Monday, August 8, 2016

The Epic Trip Up the Driveway


The boot presses against my shin as I lean into the hill. My weakened leg strains against the resistance of the pedal as we -- leg, brain, balance, bike, boot, and fear -- all fight gravity. I shift into the lowest gear and find just enough strength to creep forward, hoping I don't stall and tip over, doing who knows what damage to the healing tendon. After long, wobbly seconds I reach the top of the hill of my driveway. This first time on a bike in three months is simultaneously a thrill and a reality check of limits. I turn onto Swan Road and gather speed in the downhill run to the bridge. I am rolling! The thrill is almost more than I can bear.

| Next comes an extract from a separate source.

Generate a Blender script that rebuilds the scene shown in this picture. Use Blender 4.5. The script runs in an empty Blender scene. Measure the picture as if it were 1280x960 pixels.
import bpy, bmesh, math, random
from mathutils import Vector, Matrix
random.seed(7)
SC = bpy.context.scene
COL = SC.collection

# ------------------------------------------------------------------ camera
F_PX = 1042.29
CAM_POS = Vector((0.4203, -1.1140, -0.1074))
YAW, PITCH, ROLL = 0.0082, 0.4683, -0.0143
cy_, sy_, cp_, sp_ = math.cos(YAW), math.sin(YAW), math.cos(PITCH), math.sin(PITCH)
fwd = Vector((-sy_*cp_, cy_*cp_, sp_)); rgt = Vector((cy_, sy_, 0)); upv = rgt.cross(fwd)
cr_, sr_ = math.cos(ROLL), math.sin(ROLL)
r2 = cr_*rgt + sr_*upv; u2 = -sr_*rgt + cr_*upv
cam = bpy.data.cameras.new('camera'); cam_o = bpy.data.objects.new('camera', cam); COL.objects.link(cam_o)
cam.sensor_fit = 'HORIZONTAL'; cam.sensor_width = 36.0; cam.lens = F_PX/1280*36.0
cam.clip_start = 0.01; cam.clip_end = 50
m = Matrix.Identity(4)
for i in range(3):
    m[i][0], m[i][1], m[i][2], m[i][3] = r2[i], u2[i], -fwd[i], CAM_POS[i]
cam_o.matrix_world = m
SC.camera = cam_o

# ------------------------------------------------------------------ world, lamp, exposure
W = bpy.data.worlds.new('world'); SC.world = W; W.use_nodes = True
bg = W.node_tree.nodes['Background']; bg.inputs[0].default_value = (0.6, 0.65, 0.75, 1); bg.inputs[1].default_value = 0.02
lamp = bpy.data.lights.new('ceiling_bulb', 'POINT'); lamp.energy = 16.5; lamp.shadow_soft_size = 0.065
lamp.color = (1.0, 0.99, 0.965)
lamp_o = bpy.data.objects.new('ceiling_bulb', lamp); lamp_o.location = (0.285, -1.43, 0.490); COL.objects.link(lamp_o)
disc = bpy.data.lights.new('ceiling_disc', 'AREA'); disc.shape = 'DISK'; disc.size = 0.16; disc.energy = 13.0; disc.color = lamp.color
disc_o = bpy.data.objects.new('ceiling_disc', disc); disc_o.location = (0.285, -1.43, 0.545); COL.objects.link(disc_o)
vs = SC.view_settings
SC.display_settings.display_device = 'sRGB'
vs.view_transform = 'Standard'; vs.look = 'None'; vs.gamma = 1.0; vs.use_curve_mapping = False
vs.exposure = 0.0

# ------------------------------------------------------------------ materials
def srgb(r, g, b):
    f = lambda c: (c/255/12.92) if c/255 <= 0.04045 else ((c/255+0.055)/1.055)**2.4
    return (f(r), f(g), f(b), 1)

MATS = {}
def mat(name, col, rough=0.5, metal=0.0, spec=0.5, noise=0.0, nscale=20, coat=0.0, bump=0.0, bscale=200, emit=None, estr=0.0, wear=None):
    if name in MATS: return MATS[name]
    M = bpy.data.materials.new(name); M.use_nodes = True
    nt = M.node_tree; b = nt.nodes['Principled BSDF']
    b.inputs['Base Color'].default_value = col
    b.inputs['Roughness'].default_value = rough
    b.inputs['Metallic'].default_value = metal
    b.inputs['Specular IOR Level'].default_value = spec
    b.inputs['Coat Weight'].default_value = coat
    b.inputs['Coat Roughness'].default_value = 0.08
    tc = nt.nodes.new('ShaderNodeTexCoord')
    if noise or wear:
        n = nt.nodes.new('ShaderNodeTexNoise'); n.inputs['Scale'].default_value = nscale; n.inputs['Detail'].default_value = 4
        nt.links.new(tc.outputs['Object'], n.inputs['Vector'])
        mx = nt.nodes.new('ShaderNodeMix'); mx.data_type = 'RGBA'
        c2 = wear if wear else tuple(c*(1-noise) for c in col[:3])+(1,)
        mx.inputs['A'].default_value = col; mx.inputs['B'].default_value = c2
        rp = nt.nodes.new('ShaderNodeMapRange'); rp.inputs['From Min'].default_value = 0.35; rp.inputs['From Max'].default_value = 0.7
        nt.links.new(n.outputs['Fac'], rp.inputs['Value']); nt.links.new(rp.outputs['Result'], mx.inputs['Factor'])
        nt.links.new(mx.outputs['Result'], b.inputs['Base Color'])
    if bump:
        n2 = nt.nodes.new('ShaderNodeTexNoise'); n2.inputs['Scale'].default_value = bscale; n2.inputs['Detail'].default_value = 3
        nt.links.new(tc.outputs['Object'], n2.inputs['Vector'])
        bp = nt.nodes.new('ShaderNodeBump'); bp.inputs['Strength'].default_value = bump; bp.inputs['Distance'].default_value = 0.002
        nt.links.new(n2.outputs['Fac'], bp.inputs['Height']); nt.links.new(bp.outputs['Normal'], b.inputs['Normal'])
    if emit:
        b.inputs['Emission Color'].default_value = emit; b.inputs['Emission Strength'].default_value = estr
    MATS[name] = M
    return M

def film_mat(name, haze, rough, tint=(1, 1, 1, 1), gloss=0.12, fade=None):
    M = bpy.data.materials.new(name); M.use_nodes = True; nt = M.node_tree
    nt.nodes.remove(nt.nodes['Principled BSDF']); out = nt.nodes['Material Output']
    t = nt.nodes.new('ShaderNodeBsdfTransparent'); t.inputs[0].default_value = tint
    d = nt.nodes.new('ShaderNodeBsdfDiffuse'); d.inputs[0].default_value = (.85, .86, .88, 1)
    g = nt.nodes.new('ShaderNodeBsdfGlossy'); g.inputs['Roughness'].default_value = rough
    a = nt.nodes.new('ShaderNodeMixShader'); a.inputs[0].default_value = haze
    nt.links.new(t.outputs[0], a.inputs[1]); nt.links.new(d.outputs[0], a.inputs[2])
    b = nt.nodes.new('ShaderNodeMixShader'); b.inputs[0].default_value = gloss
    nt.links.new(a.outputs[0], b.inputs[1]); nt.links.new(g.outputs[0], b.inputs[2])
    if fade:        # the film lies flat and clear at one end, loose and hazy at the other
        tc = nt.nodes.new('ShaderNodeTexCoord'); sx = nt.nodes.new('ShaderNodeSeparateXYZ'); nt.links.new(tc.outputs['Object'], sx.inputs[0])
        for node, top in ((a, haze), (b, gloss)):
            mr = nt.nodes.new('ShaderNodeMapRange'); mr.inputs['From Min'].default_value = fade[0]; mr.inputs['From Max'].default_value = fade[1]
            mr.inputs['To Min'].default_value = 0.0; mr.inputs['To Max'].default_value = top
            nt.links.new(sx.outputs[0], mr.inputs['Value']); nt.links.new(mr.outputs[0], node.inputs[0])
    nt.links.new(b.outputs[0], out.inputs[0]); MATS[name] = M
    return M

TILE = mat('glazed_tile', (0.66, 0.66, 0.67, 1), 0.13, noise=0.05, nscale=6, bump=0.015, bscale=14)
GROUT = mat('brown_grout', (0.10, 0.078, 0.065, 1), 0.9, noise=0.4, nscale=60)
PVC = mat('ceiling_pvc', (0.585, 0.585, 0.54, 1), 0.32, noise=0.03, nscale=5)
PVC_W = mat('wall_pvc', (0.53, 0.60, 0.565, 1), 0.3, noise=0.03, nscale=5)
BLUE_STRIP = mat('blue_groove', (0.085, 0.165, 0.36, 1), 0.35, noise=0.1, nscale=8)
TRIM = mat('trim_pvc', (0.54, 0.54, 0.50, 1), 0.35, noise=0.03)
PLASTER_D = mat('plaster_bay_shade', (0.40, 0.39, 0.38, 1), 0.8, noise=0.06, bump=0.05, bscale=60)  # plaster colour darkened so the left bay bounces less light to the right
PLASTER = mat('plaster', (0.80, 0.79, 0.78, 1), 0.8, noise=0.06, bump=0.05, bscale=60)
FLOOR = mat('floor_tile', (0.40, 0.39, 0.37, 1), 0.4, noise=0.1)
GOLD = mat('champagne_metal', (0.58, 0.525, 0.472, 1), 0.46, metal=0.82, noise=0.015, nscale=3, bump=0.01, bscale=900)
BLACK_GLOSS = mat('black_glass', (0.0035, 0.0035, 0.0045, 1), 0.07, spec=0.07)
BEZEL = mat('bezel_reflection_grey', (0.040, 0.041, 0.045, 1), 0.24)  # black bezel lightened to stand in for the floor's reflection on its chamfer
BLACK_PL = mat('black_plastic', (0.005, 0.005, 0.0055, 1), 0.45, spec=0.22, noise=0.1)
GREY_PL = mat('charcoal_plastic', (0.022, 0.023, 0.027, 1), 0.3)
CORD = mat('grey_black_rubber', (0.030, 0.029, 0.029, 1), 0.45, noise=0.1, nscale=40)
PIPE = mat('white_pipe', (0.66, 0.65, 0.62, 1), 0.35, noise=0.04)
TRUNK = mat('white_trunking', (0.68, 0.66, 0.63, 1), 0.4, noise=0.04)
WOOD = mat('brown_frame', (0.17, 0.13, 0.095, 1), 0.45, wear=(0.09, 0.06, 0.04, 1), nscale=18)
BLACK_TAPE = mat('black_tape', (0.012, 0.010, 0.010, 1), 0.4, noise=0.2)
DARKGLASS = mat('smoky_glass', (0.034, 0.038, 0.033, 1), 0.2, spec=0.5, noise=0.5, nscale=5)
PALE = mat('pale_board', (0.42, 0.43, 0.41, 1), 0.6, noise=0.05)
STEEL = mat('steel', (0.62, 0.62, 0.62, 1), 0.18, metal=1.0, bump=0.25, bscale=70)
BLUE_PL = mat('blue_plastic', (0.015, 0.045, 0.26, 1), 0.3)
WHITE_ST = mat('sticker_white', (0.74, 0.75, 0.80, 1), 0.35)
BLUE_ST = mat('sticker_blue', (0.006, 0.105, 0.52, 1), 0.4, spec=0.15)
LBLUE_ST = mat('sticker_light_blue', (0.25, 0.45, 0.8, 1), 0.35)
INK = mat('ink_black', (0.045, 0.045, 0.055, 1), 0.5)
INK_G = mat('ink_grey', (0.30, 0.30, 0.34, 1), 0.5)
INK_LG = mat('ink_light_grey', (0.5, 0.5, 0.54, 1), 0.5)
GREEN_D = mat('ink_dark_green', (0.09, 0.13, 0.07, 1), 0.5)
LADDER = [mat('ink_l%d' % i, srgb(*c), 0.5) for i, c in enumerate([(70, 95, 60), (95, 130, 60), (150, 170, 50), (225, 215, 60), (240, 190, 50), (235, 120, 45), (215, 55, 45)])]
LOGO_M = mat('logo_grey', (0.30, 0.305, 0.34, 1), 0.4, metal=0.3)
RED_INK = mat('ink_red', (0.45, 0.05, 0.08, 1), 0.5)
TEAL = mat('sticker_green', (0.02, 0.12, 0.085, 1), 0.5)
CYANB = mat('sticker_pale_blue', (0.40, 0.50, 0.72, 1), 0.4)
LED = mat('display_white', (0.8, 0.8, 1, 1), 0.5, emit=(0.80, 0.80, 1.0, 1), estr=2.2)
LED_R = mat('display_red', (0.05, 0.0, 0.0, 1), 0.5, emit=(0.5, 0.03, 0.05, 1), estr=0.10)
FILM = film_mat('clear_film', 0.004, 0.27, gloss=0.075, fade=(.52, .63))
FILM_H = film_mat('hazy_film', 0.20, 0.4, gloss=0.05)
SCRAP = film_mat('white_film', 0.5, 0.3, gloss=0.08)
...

Tears from the wind and joy stream down my cheeks. I tell myself I will remember this, will never again take this, nor any other, moment for granted. Traffic passes at fifty miles an hour. I doubt anyone notices the aging cyclist wearing his Aircast pedaling along in the bike lane. It doesn't matter. I am moving, moving back into the world, my waiting work, a new season, a great big unknown. The future is there waiting to be made as I slowly move toward it, into it, one pedal stroke at a time. I have another chance to try and get it right. Wheels, wind, growing strength, and a howling mystery sustain me. I bow in gratitude.